BEGIN MATERIAL

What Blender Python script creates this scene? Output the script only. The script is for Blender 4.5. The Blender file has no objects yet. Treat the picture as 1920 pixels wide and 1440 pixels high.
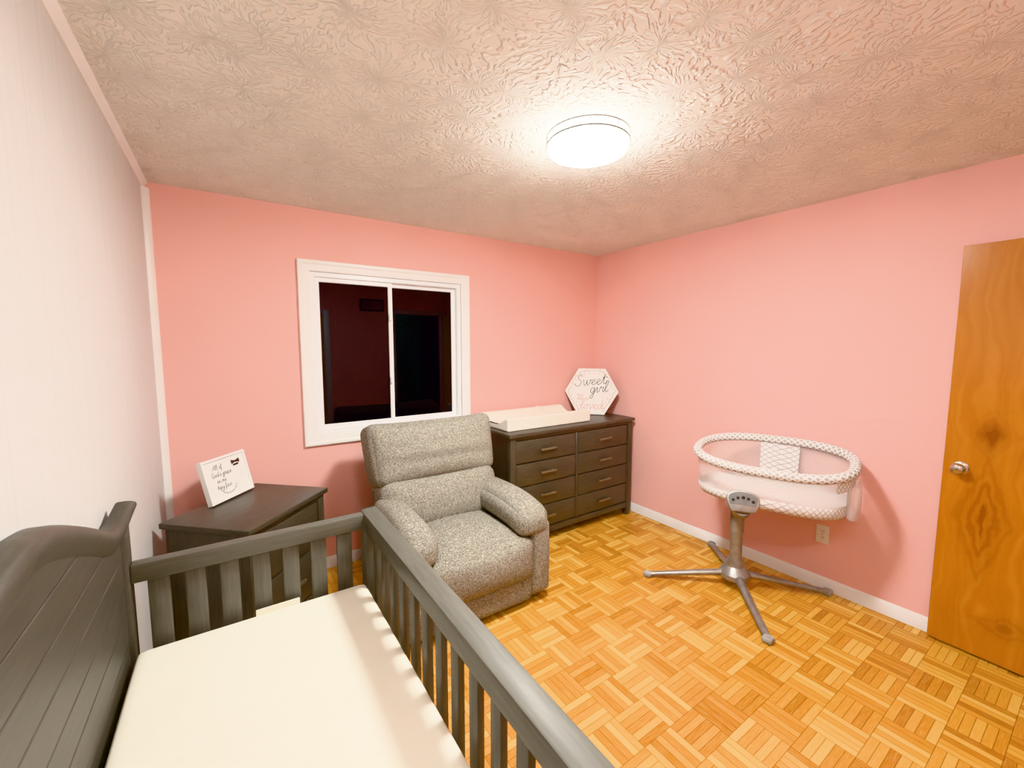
import bpy, bmesh, math, random
from mathutils import Vector, Matrix
random.seed(7)
S = bpy.context.scene
COL = S.collection
R = math.radians
PI = math.pi
XL, XR, YB, YN, H = -0.345, 3.09, 3.06, -0.32, 2.44

# ------------------------------------------------------------ node helpers
def lin(c):
    c = c / 255.0
    return c / 12.92 if c <= 0.04045 else ((c + 0.055) / 1.055) ** 2.4
def rgb(c): return (lin(c[0]), lin(c[1]), lin(c[2]), 1.0)

class NT:
    def __init__(s, name):
        s.m = bpy.data.materials.new(name); s.m.use_nodes = True
        s.t = s.m.node_tree; s.b = s.t.nodes['Principled BSDF']
        s.out = s.t.nodes['Material Output']
    def n(s, typ, **kw):
        nd = s.t.nodes.new(typ)
        for k, v in kw.items(): setattr(nd, k, v)
        return nd
    def set(s, sock, v):
        if isinstance(v, bpy.types.NodeSocket): s.t.links.new(v, sock)
        elif v is not None: sock.default_value = v
    def math(s, op, a, b=None, c=None, clamp=False):
        nd = s.n('ShaderNodeMath', operation=op); nd.use_clamp = clamp
        s.set(nd.inputs[0], a); s.set(nd.inputs[1], b); s.set(nd.inputs[2], c)
        return nd.outputs[0]
    def vm(s, op, a, b=None):
        nd = s.n('ShaderNodeVectorMath', operation=op)
        s.set(nd.inputs[0], a); s.set(nd.inputs[1], b)
        return nd.outputs[1] if op in ('LENGTH', 'DISTANCE', 'DOT_PRODUCT') else nd.outputs[0]
    def obj(s): return s.n('ShaderNodeTexCoord').outputs['Object']
    def uv(s): return s.n('ShaderNodeTexCoord').outputs['UV']
    def sep(s, v):
        nd = s.n('ShaderNodeSeparateXYZ'); s.set(nd.inputs[0], v); return nd.outputs
    def comb(s, x, y, z):
        nd = s.n('ShaderNodeCombineXYZ')
        s.set(nd.inputs[0], x); s.set(nd.inputs[1], y); s.set(nd.inputs[2], z); return nd.outputs[0]
    def noise(s, vec, scale, detail=2.0, rough=0.5):
        nd = s.n('ShaderNodeTexNoise'); s.set(nd.inputs['Vector'], vec)
        nd.inputs['Scale'].default_value = scale; nd.inputs['Detail'].default_value = detail
        nd.inputs['Roughness'].default_value = rough
        return nd.outputs['Fac']
    def ramp(s, f, stops):
        nd = s.n('ShaderNodeValToRGB'); s.set(nd.inputs[0], f)
        e = nd.color_ramp.elements
        while len(e) < len(stops): e.new(0.5)
        for i, (p, c) in enumerate(stops):
            e[i].position = p; e[i].color = c if len(c) == 4 else (c[0], c[1], c[2], 1)
        return nd.outputs[0]
    def mix(s, f, a, b, mode='MIX'):
        nd = s.n('ShaderNodeMix', data_type='RGBA', blend_type=mode)
        s.set(nd.inputs[0], f); s.set(nd.inputs[6], a); s.set(nd.inputs[7], b)
        return nd.outputs[2]
    def bump(s, h, strength=0.3, dist=0.01):
        nd = s.n('ShaderNodeBump'); nd.inputs['Strength'].default_value = strength
        nd.inputs['Distance'].default_value = dist
        s.set(nd.inputs['Height'], h); s.t.links.new(nd.outputs[0], s.b.inputs['Normal'])
    def fin(s, col=None, rough=None, metal=None, spec=None):
        s.set(s.b.inputs['Base Color'], col); s.set(s.b.inputs['Roughness'], rough)
        s.set(s.b.inputs['Metallic'], metal); s.set(s.b.inputs['Specular IOR Level'], spec)
        return s.m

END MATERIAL

REQUIRED TASK:
Repeat the listing above up to and including the line with "def rgb(c): return", starting from its first line. Drop any pictures.

THE OUTPUT:
What Blender Python script creates this scene? Output the script only. The script is for Blender 4.5. The Blender file has no objects yet. Treat the picture as 1920 pixels wide and 1440 pixels high.
import bpy, bmesh, math, random
from mathutils import Vector, Matrix
random.seed(7)
S = bpy.context.scene
COL = S.collection
R = math.radians
PI = math.pi
XL, XR, YB, YN, H = -0.345, 3.09, 3.06, -0.32, 2.44

# ------------------------------------------------------------ node helpers
def lin(c):
    c = c / 255.0
    return c / 12.92 if c <= 0.04045 else ((c + 0.055) / 1.055) ** 2.4
def rgb(c): return (lin(c[0]), lin(c[1]), lin(c[2]), 1.0)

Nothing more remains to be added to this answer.